Christchurch is not itself on the boundary, but close to secondary faults that radiate out from a kink to the north of the city.
"All earthquakes in the Christchurch region will be shallow, so the effect of a given earthquake will be worse than from a deeper plate boundary earthquake of the same magnitude," Gibson said.
GEOLOGICAL CURSE
That geological curse poses an ongoing threat to a region that accounts for about 15 percent of both New Zealand's GDP and its 4.4 million population.
The rebuilding has added urgency because of the city's key role in the looming Rugby World Cup, kicking off in September, which aims to draw fans from across the world to a country where fervour for the game is quasi-religious.
Suggestions the city should be moved, or the financial district shifted to a more stable area, were absurd, Deputy Mayor Ngaire Button said.
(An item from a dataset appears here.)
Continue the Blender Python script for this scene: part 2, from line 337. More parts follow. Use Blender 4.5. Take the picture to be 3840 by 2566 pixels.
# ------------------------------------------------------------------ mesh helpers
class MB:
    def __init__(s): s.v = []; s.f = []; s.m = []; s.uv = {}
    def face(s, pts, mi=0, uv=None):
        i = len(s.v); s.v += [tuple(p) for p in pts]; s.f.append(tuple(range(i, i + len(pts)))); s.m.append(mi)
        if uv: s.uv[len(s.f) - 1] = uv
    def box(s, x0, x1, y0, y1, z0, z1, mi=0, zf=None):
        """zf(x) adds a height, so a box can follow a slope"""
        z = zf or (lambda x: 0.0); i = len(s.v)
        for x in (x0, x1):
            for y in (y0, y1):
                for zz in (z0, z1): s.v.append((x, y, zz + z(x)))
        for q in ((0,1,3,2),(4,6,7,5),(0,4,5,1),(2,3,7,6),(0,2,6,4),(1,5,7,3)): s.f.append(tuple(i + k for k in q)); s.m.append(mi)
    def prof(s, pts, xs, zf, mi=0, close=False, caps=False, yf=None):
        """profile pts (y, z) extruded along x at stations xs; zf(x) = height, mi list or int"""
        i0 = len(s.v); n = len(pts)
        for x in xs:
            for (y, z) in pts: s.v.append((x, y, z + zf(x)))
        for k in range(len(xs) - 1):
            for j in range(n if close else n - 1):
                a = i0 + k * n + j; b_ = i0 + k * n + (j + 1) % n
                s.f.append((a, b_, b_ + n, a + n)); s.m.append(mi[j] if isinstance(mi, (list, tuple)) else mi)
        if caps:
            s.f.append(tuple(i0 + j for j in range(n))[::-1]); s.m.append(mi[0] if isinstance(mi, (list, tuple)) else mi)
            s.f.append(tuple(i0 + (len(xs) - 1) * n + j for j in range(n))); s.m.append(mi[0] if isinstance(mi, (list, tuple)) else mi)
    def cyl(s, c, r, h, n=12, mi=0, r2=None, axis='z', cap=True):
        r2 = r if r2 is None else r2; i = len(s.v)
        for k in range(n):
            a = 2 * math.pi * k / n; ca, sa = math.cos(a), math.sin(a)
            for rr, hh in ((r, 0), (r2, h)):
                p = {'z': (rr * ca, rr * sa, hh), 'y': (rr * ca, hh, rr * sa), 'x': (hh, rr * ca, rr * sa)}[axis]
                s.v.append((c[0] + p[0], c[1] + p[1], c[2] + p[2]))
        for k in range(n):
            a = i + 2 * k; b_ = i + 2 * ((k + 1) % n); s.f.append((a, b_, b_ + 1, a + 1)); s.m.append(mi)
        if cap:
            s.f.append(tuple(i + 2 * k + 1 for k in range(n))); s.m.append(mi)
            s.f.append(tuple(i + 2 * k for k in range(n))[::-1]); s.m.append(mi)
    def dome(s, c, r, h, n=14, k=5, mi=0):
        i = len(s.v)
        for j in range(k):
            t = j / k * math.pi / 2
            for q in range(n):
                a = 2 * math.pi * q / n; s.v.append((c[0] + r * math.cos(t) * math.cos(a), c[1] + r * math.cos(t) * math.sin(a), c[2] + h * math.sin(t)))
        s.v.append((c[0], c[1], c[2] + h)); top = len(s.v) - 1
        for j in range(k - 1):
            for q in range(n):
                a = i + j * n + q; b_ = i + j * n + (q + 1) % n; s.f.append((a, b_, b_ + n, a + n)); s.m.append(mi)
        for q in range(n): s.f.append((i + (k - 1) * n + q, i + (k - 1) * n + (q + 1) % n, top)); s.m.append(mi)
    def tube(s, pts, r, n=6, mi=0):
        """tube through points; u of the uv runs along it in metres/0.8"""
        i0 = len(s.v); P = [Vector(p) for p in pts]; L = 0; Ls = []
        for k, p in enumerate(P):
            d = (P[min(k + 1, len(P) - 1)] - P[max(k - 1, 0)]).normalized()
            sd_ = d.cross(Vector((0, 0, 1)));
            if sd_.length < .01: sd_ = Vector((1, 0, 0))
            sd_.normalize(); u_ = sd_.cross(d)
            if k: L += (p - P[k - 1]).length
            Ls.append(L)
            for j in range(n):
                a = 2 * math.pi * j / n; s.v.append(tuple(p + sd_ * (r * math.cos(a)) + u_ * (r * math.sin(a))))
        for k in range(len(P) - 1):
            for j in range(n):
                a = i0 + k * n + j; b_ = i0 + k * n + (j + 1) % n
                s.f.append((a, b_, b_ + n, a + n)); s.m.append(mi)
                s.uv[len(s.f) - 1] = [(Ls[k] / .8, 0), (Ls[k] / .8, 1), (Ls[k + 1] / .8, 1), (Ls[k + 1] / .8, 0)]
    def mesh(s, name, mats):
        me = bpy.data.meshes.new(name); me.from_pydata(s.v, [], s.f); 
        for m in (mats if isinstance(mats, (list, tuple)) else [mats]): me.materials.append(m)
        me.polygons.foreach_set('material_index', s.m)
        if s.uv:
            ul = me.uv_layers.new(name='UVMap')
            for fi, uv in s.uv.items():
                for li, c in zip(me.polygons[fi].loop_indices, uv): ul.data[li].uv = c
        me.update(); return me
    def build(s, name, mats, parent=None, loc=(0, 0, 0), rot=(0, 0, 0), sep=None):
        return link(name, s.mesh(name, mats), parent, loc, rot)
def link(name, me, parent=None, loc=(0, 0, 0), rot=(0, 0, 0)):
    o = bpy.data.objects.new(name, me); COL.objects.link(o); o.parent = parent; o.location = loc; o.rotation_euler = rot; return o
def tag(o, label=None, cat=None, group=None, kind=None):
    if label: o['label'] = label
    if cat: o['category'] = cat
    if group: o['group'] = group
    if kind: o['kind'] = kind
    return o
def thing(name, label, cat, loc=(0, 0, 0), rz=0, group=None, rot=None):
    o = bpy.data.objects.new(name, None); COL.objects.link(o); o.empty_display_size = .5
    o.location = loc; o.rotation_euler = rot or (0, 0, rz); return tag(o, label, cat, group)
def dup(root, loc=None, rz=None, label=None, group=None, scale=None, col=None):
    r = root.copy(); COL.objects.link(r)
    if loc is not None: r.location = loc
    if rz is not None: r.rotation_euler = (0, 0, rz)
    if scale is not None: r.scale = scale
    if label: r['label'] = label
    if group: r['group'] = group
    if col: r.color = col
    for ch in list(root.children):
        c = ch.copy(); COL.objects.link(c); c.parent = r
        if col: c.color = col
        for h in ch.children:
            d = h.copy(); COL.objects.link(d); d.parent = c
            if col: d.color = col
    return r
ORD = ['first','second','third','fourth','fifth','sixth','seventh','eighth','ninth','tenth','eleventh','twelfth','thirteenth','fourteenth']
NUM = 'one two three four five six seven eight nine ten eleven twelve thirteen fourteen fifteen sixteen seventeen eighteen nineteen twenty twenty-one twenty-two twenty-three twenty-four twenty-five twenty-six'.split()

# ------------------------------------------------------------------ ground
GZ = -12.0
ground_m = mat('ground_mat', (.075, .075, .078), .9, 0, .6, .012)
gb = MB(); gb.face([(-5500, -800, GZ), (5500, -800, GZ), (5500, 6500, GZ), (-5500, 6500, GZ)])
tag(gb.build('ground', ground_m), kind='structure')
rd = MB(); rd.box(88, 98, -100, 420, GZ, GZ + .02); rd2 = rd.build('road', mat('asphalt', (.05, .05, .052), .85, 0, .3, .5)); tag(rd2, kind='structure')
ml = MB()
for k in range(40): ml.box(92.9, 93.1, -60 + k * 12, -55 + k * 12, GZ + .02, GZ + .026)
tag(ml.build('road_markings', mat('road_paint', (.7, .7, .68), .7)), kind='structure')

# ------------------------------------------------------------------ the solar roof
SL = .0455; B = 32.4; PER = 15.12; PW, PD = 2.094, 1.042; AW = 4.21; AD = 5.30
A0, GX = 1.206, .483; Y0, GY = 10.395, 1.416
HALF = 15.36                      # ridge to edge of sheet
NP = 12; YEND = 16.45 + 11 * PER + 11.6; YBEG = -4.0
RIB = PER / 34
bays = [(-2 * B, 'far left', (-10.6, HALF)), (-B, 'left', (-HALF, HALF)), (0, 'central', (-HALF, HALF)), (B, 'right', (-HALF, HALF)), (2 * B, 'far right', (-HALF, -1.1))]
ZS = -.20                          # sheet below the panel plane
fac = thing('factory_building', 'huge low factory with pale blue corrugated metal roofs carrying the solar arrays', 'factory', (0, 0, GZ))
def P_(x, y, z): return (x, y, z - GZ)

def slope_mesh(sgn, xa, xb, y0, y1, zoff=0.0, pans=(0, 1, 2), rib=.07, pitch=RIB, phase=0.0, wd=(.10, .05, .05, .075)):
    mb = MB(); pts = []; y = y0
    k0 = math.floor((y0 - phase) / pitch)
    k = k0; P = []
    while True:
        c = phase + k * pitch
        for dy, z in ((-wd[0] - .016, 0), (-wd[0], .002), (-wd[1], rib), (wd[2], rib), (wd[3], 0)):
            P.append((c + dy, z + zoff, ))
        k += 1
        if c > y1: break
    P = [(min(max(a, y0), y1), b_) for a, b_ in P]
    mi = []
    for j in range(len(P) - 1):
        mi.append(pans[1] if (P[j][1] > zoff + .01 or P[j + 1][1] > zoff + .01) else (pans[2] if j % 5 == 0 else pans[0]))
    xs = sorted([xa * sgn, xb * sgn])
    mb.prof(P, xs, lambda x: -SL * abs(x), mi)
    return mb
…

"Where would you move it to? The whole of Canterbury (province) is shaking," Button told Reuters.
But Parker said urban planners would need to look to other quake-prone cities like San Francisco for lessons on how to rebuild more safely and fight the geology underneath, which did not come into the minds of mid-19th century settlers.
"History has shown we will get over this, traumatic as it is, in fact it will strengthen us," he said.
"I don't fear for the future, but I'd be less than honest if I didn't say it will have an impact."
The World Cup, Parker said, would create a short-term challenge, but the city would be ready to host thousands of foreign tourists within months, provided they were willing to come.
"Time will pass and people's lives will change and they will want to come back here. I think we'll need that event to lift our spirits," he said.